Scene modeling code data
(begin)
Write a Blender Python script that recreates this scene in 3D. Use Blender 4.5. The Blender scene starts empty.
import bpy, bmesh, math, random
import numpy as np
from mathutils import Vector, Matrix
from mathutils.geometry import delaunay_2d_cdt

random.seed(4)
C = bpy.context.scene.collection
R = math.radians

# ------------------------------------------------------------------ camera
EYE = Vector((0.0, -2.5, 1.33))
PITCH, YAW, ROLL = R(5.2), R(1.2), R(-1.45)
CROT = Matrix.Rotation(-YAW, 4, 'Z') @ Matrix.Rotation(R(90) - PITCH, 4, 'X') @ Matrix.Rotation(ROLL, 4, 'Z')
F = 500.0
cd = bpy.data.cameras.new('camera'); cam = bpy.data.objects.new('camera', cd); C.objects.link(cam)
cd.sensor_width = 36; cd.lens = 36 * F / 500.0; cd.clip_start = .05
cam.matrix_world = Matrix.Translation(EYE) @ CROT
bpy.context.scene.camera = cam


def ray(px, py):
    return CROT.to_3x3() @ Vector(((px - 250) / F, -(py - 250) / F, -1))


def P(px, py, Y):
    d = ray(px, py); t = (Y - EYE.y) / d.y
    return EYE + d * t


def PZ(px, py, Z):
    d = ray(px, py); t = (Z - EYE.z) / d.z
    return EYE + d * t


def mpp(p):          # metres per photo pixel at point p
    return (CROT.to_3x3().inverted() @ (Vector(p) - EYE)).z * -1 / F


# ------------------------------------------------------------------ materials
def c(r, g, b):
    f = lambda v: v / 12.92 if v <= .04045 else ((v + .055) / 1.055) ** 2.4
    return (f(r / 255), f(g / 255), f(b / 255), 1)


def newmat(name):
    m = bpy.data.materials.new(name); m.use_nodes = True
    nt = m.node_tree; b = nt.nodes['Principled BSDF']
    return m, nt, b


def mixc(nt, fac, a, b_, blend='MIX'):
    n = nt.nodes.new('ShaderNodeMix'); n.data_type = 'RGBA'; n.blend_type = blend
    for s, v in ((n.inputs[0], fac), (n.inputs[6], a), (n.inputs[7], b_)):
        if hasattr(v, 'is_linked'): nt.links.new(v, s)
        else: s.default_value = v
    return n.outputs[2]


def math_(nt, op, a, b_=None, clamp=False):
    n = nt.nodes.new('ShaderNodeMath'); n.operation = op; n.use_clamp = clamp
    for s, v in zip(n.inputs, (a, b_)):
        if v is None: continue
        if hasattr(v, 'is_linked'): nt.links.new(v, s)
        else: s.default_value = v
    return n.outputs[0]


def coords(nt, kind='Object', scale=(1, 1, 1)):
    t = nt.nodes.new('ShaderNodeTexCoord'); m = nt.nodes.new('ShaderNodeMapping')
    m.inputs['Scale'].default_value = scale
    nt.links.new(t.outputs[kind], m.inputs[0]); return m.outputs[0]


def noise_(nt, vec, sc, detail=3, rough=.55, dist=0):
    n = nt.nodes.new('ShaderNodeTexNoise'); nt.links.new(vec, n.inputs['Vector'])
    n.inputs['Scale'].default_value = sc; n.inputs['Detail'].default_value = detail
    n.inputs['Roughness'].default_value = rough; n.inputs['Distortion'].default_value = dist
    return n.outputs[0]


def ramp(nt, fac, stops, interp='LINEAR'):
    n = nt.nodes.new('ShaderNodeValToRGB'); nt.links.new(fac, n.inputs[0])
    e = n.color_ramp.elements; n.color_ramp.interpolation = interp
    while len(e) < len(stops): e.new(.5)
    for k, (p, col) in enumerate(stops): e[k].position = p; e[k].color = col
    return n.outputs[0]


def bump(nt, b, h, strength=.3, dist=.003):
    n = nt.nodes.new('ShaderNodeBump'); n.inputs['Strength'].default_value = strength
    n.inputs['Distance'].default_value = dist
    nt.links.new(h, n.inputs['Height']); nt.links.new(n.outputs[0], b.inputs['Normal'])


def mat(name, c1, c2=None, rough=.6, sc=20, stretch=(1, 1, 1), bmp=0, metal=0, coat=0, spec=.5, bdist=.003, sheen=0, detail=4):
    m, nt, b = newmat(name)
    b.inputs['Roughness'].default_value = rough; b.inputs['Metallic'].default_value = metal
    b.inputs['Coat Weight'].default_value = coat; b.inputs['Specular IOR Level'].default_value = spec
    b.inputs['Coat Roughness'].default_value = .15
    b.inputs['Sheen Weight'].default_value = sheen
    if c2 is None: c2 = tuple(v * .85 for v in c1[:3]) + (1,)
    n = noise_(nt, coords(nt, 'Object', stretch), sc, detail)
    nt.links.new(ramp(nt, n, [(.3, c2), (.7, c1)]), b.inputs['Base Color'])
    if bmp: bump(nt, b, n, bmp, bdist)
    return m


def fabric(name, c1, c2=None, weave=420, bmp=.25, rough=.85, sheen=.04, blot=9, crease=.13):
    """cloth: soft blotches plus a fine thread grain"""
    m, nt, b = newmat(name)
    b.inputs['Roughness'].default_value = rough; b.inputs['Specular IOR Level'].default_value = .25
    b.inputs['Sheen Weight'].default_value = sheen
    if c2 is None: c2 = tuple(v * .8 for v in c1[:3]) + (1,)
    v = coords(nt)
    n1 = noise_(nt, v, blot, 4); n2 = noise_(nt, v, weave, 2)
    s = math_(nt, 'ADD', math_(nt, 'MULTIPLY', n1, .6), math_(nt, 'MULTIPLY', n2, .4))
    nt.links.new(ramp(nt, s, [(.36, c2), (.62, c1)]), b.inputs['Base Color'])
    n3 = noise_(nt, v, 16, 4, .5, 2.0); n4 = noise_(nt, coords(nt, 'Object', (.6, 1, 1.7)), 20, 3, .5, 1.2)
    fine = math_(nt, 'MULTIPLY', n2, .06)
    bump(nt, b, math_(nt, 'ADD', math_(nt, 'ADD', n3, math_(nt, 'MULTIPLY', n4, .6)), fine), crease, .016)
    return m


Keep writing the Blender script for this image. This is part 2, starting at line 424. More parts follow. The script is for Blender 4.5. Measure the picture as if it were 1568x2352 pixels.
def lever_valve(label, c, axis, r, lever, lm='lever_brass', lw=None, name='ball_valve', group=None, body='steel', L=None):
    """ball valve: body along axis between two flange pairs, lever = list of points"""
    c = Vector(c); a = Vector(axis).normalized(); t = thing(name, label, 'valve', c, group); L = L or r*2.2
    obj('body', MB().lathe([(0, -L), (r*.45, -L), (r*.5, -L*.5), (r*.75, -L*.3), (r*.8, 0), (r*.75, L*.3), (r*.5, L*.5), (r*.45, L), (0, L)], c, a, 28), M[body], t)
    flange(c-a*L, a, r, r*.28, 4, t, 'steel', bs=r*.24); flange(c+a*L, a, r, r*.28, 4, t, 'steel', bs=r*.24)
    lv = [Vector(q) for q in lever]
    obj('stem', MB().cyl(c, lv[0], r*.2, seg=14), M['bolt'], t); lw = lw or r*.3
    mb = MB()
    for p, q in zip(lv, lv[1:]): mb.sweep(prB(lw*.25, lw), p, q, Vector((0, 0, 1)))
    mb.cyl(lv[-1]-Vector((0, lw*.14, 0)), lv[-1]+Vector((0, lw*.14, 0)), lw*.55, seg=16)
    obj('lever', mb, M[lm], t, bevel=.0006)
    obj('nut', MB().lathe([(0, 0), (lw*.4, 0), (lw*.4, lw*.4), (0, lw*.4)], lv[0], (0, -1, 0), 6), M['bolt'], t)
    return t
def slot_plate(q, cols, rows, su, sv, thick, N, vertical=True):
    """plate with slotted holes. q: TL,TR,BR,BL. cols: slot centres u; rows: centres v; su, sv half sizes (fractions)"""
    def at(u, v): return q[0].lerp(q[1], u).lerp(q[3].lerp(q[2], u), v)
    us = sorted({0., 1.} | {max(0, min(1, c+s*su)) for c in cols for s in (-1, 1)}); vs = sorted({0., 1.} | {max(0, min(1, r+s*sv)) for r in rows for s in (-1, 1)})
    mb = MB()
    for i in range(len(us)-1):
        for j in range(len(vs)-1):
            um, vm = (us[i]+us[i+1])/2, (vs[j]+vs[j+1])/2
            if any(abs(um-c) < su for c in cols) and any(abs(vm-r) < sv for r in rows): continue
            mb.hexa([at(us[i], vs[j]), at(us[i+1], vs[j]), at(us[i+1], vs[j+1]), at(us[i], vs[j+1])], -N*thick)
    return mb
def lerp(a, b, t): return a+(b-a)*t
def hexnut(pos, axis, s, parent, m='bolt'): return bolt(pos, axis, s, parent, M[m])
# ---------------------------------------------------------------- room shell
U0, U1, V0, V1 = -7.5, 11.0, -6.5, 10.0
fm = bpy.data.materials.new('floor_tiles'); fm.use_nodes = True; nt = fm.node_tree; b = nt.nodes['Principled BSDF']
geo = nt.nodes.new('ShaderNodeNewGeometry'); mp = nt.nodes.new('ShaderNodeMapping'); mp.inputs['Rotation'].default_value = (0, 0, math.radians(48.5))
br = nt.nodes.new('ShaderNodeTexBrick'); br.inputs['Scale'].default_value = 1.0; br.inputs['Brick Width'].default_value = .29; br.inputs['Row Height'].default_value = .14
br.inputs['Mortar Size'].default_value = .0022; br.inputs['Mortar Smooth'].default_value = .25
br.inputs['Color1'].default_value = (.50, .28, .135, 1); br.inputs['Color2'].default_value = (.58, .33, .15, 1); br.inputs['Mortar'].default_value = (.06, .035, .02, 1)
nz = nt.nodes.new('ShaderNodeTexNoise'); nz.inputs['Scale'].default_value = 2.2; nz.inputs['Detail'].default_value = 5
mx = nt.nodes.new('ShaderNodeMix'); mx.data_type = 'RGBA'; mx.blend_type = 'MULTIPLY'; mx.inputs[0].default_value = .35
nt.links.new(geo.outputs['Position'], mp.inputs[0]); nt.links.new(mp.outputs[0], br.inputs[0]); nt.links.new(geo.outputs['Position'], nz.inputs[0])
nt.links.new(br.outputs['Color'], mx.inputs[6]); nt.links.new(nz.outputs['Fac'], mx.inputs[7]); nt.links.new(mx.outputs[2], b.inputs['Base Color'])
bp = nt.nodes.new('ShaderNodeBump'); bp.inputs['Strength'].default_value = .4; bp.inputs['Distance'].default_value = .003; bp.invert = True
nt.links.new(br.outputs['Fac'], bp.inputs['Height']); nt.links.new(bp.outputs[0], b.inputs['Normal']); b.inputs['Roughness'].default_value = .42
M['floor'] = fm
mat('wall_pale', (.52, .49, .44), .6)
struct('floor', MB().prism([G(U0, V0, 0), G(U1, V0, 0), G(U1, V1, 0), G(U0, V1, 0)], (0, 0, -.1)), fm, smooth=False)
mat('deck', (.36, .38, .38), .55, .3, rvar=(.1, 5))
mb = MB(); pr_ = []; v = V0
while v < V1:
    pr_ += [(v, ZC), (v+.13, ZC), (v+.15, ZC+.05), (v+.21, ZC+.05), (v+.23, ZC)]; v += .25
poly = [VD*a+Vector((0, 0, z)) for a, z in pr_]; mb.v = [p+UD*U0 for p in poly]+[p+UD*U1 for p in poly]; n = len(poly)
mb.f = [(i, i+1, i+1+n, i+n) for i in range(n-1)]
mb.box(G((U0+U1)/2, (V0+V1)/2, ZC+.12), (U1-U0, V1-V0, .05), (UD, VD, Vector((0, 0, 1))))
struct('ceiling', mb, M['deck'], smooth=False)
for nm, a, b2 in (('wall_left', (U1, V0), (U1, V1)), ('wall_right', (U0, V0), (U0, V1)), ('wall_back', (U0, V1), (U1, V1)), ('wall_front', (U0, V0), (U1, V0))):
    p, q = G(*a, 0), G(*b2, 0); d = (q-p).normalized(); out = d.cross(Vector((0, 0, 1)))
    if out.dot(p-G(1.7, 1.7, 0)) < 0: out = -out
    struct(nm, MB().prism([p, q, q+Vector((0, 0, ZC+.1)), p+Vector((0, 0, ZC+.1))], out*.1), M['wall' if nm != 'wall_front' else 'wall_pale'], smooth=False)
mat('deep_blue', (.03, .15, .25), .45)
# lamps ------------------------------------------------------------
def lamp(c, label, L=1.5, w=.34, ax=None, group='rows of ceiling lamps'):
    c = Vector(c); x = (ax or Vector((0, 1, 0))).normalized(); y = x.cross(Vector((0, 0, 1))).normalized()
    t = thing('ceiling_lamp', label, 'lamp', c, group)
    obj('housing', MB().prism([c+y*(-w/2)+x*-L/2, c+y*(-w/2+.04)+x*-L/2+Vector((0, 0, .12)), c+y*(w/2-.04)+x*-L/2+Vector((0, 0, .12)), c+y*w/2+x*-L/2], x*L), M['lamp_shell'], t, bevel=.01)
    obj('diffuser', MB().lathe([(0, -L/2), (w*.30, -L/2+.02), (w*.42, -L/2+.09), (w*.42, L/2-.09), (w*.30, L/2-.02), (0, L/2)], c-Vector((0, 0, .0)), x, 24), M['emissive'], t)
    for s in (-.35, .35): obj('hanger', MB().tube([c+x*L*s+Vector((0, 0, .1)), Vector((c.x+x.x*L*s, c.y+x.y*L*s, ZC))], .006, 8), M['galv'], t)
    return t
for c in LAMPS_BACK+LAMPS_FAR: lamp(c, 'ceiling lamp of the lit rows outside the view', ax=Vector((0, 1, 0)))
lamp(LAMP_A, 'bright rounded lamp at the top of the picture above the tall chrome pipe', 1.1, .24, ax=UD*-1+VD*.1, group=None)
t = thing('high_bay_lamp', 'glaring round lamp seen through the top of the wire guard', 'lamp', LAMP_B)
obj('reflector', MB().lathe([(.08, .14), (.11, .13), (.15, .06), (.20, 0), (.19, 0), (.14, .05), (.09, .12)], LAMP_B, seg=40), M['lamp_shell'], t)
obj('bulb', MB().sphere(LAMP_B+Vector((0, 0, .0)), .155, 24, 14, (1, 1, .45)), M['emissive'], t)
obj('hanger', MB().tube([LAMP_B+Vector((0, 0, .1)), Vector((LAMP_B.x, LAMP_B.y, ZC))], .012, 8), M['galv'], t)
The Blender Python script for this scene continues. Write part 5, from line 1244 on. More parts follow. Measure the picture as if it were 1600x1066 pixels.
(end)
▶ _Task to carry out_
How many lines in the listing above contain the string "picture"? Answer with the number only.

▶ _Answer to the exercise_
3